10 November 2016 By Swaha Pattanaik

London wants to issue its own work visas – or so says the city’s Chamber of Commerce and Industry (LCCI). The lobby group wants a post-Brexit permit valid only in the capital for roles which can’t easily be filled by UK workers. This is a clever idea that tries to reconcile what’s good for the British economy with a national mood that has become less well disposed towards immigration. It probably won’t fly.

The idea of London-only visas was one of five recommendations issued by the LCCI on Nov. 10, along with a call for European Union nationals already working in London to be given a visa to allow them to continue to do so after Britain leaves the EU. There are plenty of economic justifications for such ideas.

London is three times more reliant on foreign workers than the rest of the UK. EU nationals account for 15 percent of the capital’s workforce, while non-Europeans make up a little less than a tenth, by the London chamber’s reckoning. Requiring the former to seek work under so-called Tier 2 visa rules which currently apply to the latter would depress the capital’s economic output by nearly 7 billion pounds and reduce direct tax contributions by 2 billion pounds, it says.

What hurts London hurts the country, since the capital generates more than a fifth of UK economic output, according to official statistics.

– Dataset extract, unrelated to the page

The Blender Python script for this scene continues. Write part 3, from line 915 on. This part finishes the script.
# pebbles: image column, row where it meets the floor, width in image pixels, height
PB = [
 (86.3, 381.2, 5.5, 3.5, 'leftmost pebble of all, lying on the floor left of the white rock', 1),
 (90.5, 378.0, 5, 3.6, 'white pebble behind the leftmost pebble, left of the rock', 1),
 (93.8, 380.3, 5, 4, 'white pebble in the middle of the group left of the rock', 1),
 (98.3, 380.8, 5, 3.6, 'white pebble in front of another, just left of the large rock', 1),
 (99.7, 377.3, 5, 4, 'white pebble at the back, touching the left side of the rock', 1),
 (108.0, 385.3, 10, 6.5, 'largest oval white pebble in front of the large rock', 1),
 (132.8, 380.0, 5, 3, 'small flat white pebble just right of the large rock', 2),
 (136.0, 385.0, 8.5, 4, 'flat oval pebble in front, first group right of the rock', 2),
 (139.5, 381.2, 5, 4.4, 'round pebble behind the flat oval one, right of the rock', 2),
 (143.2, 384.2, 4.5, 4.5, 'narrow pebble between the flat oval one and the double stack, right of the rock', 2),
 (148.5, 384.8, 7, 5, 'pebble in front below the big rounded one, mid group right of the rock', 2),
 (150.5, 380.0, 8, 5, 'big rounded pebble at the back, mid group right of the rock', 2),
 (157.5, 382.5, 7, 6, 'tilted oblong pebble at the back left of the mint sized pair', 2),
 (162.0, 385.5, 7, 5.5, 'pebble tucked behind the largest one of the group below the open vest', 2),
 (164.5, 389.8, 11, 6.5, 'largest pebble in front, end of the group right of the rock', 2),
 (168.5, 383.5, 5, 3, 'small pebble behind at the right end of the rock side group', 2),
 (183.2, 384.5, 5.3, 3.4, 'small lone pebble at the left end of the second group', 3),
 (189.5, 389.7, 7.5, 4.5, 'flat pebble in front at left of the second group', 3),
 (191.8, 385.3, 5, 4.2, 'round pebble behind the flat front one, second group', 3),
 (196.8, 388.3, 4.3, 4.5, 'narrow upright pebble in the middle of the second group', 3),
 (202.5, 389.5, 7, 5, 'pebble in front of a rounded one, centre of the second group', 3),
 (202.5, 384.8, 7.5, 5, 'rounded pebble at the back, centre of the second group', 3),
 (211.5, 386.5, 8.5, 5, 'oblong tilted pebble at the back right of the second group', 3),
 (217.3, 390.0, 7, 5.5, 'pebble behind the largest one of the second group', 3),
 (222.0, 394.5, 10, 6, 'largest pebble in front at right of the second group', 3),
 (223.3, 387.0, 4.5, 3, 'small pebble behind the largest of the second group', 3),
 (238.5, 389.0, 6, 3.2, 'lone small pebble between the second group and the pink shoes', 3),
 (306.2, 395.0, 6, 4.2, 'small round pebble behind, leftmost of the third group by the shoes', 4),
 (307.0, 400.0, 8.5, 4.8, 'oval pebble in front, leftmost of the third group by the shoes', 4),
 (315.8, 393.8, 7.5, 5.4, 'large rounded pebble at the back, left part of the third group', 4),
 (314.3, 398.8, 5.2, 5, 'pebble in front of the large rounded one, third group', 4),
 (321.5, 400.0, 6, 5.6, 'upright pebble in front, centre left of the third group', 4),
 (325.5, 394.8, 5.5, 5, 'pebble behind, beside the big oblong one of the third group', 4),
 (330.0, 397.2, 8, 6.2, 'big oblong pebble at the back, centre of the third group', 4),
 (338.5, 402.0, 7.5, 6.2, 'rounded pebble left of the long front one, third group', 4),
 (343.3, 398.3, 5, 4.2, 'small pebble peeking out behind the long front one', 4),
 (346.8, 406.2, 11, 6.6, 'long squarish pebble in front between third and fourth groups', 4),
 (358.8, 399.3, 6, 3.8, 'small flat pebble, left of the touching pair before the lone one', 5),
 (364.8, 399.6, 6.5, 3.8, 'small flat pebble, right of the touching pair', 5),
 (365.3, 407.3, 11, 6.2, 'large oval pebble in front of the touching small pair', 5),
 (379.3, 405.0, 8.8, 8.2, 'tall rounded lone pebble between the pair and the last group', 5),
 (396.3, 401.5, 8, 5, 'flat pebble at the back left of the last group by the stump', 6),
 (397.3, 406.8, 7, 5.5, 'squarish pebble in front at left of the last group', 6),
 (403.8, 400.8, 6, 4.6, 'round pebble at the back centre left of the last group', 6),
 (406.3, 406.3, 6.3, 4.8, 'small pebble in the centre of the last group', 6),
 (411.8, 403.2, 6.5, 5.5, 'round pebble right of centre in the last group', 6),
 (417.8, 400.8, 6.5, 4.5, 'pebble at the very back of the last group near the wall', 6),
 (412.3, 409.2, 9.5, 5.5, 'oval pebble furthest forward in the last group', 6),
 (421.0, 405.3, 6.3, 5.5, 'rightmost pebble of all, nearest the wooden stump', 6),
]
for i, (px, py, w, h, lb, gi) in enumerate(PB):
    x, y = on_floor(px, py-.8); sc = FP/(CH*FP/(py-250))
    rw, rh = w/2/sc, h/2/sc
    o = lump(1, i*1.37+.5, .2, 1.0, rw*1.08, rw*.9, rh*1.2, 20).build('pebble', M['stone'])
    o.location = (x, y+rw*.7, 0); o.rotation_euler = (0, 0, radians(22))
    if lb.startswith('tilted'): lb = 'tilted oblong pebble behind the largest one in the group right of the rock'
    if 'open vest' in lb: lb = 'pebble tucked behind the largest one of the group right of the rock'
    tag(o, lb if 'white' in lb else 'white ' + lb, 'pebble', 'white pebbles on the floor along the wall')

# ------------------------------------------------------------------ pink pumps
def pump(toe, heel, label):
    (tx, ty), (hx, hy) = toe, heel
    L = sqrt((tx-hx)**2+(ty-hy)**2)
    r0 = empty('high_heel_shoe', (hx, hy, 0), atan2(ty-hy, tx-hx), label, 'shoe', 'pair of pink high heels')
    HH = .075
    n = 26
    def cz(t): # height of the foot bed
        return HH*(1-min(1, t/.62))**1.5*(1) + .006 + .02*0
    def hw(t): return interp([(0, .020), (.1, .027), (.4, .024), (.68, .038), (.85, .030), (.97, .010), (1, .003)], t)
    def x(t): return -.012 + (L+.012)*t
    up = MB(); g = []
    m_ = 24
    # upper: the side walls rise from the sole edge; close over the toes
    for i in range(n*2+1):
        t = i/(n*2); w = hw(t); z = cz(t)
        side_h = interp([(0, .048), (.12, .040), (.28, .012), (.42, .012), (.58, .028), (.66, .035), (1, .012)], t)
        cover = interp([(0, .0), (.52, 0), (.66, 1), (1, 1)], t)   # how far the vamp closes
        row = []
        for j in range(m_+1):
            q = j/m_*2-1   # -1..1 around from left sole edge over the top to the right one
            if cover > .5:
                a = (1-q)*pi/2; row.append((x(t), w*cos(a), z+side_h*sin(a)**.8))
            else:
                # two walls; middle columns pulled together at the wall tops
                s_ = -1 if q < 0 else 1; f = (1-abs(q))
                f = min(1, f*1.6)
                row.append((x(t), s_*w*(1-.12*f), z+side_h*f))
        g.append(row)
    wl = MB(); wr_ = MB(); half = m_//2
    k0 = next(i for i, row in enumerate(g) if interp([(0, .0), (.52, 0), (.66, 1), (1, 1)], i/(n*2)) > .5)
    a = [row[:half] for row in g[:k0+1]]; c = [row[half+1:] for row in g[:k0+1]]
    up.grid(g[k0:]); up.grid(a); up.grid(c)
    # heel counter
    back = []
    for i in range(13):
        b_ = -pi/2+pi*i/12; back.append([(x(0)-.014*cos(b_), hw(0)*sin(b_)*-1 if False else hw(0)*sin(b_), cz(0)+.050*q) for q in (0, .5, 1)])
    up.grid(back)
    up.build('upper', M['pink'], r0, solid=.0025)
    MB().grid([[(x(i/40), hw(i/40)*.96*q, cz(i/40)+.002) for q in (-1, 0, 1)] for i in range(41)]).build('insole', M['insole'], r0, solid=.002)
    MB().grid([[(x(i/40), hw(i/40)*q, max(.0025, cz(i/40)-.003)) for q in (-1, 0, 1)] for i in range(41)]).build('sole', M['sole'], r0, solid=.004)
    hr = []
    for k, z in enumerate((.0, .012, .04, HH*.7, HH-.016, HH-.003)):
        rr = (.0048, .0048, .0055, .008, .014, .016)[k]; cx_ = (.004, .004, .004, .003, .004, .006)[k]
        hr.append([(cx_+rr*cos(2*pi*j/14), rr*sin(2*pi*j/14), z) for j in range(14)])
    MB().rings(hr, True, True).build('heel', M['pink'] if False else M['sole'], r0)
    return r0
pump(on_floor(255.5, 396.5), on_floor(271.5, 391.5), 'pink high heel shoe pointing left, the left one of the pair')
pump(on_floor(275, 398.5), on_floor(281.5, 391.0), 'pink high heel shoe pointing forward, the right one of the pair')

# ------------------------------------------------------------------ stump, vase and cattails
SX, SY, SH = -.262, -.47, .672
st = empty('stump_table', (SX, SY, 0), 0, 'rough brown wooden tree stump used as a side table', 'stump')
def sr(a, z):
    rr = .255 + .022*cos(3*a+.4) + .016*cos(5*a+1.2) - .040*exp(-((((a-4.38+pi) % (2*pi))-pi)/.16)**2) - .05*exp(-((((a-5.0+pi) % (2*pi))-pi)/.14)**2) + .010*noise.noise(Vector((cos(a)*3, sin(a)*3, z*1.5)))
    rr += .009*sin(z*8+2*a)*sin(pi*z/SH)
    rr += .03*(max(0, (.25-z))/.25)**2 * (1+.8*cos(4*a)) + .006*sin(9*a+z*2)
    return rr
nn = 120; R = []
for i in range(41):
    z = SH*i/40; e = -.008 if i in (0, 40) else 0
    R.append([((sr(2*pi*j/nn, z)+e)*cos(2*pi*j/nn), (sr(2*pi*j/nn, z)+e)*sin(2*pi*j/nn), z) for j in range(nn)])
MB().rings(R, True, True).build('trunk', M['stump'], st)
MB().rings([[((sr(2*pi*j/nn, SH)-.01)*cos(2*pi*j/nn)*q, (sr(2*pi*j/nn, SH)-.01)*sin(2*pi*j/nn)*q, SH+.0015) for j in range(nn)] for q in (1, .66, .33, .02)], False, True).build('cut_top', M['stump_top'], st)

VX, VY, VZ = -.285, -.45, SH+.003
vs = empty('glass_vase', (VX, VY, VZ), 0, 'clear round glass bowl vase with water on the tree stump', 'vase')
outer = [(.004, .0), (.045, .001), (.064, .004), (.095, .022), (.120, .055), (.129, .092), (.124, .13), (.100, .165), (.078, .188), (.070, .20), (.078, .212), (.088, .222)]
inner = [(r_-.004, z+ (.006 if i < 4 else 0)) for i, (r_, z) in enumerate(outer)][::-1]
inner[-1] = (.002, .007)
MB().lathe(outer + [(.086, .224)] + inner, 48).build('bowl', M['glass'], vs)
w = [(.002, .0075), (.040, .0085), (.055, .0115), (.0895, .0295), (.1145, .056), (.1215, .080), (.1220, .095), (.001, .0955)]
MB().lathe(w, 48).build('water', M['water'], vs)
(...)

But that may not be enough for special treatment. First, the proposals would jeopardise Prime Minister Theresa May’s pledge to slash immigration. Second, they would make businesses more likely to gravitate to the capital than the provinces and therefore exacerbate national economic divisions.

The government could always choose to leave London out of its immigration targets or to roll out a similar visa to other areas facing skills shortages to ensure they aren’t handicapped compared with the capital. But these workarounds will be politically unpalatable for a government so determined to reduce immigration that it’s willing to contemplate sacrificing Britain’s access to the European single market. Special treatment for London sounds appealing, but may be too quixotic.